| Task input |
▬▬▬

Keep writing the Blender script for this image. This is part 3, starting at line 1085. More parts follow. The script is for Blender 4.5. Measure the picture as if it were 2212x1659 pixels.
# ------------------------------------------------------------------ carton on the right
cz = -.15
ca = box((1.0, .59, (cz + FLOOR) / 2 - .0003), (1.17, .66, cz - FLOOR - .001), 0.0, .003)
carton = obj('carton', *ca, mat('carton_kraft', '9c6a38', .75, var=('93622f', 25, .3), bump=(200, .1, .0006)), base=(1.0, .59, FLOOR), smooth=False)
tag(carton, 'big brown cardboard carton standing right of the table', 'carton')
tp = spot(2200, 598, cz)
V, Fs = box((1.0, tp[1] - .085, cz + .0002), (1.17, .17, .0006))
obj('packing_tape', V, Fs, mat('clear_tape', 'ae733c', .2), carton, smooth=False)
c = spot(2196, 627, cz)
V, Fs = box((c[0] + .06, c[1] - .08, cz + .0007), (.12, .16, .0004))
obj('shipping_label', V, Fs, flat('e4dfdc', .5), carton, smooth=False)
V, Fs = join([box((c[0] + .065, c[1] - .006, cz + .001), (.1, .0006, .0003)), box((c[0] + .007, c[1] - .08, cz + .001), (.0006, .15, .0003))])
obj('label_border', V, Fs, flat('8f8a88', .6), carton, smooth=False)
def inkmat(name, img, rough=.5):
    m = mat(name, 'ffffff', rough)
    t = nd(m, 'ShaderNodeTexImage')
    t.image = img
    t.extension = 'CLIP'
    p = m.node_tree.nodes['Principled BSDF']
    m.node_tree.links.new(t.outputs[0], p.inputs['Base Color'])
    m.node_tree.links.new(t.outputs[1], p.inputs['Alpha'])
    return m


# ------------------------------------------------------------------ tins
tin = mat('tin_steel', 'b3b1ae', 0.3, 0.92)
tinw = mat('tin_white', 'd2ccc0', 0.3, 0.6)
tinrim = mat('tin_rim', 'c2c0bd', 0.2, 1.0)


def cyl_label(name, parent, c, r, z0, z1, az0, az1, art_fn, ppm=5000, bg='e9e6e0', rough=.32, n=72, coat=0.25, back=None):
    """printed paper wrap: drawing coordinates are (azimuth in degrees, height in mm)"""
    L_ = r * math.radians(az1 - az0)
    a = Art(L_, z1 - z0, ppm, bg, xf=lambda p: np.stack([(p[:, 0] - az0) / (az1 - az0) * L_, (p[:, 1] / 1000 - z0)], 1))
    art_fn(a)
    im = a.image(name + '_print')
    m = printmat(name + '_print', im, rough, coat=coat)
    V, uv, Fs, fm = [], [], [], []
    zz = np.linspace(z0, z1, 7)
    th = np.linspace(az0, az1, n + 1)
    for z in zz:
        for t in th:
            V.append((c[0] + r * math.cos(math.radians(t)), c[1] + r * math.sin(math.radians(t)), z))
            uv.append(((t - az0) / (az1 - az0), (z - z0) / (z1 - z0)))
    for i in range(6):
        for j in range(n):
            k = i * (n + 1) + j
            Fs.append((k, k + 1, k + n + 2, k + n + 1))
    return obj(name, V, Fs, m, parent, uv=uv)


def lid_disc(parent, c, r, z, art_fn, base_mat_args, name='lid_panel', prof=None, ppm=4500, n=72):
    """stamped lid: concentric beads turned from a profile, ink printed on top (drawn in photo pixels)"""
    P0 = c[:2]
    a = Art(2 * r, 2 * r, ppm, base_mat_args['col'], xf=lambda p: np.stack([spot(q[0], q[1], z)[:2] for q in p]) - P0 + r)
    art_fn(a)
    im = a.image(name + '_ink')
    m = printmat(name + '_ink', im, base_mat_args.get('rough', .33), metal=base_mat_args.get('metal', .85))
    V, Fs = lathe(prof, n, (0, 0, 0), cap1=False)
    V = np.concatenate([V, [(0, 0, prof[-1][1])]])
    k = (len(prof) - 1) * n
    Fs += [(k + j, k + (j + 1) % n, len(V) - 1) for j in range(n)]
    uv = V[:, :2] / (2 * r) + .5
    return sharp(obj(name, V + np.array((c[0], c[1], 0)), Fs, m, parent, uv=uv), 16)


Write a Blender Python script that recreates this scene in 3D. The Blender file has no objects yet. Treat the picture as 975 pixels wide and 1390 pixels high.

▬▬▬

Using the exact wording, write out all of the records.

| Answer to this exercise |
Keep writing the Blender script for this image. This is part 3, starting at line 1085. More parts follow. The script is for Blender 4.5. Measure the picture as if it were 2212x1659 pixels.
# ------------------------------------------------------------------ carton on the right
cz = -.15
ca = box((1.0, .59, (cz + FLOOR) / 2 - .0003), (1.17, .66, cz - FLOOR - .001), 0.0, .003)
carton = obj('carton', *ca, mat('carton_kraft', '9c6a38', .75, var=('93622f', 25, .3), bump=(200, .1, .0006)), base=(1.0, .59, FLOOR), smooth=False)
tag(carton, 'big brown cardboard carton standing right of the table', 'carton')
tp = spot(2200, 598, cz)
V, Fs = box((1.0, tp[1] - .085, cz + .0002), (1.17, .17, .0006))
obj('packing_tape', V, Fs, mat('clear_tape', 'ae733c', .2), carton, smooth=False)
c = spot(2196, 627, cz)
V, Fs = box((c[0] + .06, c[1] - .08, cz + .0007), (.12, .16, .0004))
obj('shipping_label', V, Fs, flat('e4dfdc', .5), carton, smooth=False)
V, Fs = join([box((c[0] + .065, c[1] - .006, cz + .001), (.1, .0006, .0003)), box((c[0] + .007, c[1] - .08, cz + .001), (.0006, .15, .0003))])
obj('label_border', V, Fs, flat('8f8a88', .6), carton, smooth=False)
def inkmat(name, img, rough=.5):
    m = mat(name, 'ffffff', rough)
    t = nd(m, 'ShaderNodeTexImage')
    t.image = img
    t.extension = 'CLIP'
    p = m.node_tree.nodes['Principled BSDF']
    m.node_tree.links.new(t.outputs[0], p.inputs['Base Color'])
    m.node_tree.links.new(t.outputs[1], p.inputs['Alpha'])
    return m


# ------------------------------------------------------------------ tins
tin = mat('tin_steel', 'b3b1ae', 0.3, 0.92)
tinw = mat('tin_white', 'd2ccc0', 0.3, 0.6)
tinrim = mat('tin_rim', 'c2c0bd', 0.2, 1.0)


def cyl_label(name, parent, c, r, z0, z1, az0, az1, art_fn, ppm=5000, bg='e9e6e0', rough=.32, n=72, coat=0.25, back=None):
    """printed paper wrap: drawing coordinates are (azimuth in degrees, height in mm)"""
    L_ = r * math.radians(az1 - az0)
    a = Art(L_, z1 - z0, ppm, bg, xf=lambda p: np.stack([(p[:, 0] - az0) / (az1 - az0) * L_, (p[:, 1] / 1000 - z0)], 1))
    art_fn(a)
    im = a.image(name + '_print')
    m = printmat(name + '_print', im, rough, coat=coat)
    V, uv, Fs, fm = [], [], [], []
    zz = np.linspace(z0, z1, 7)
    th = np.linspace(az0, az1, n + 1)
    for z in zz:
        for t in th:
            V.append((c[0] + r * math.cos(math.radians(t)), c[1] + r * math.sin(math.radians(t)), z))
            uv.append(((t - az0) / (az1 - az0), (z - z0) / (z1 - z0)))
    for i in range(6):
        for j in range(n):
            k = i * (n + 1) + j
            Fs.append((k, k + 1, k + n + 2, k + n + 1))
    return obj(name, V, Fs, m, parent, uv=uv)


def lid_disc(parent, c, r, z, art_fn, base_mat_args, name='lid_panel', prof=None, ppm=4500, n=72):
    """stamped lid: concentric beads turned from a profile, ink printed on top (drawn in photo pixels)"""
    P0 = c[:2]
    a = Art(2 * r, 2 * r, ppm, base_mat_args['col'], xf=lambda p: np.stack([spot(q[0], q[1], z)[:2] for q in p]) - P0 + r)
    art_fn(a)
    im = a.image(name + '_ink')
    m = printmat(name + '_ink', im, base_mat_args.get('rough', .33), metal=base_mat_args.get('metal', .85))
    V, Fs = lathe(prof, n, (0, 0, 0), cap1=False)
    V = np.concatenate([V, [(0, 0, prof[-1][1])]])
    k = (len(prof) - 1) * n
    Fs += [(k + j, k + (j + 1) % n, len(V) - 1) for j in range(n)]
    uv = V[:, :2] / (2 * r) + .5
    return sharp(obj(name, V + np.array((c[0], c[1], 0)), Fs, m, parent, uv=uv), 16)


Write a Blender Python script that recreates this scene in 3D. The Blender file has no objects yet. Treat the picture as 975 pixels wide and 1390 pixels high.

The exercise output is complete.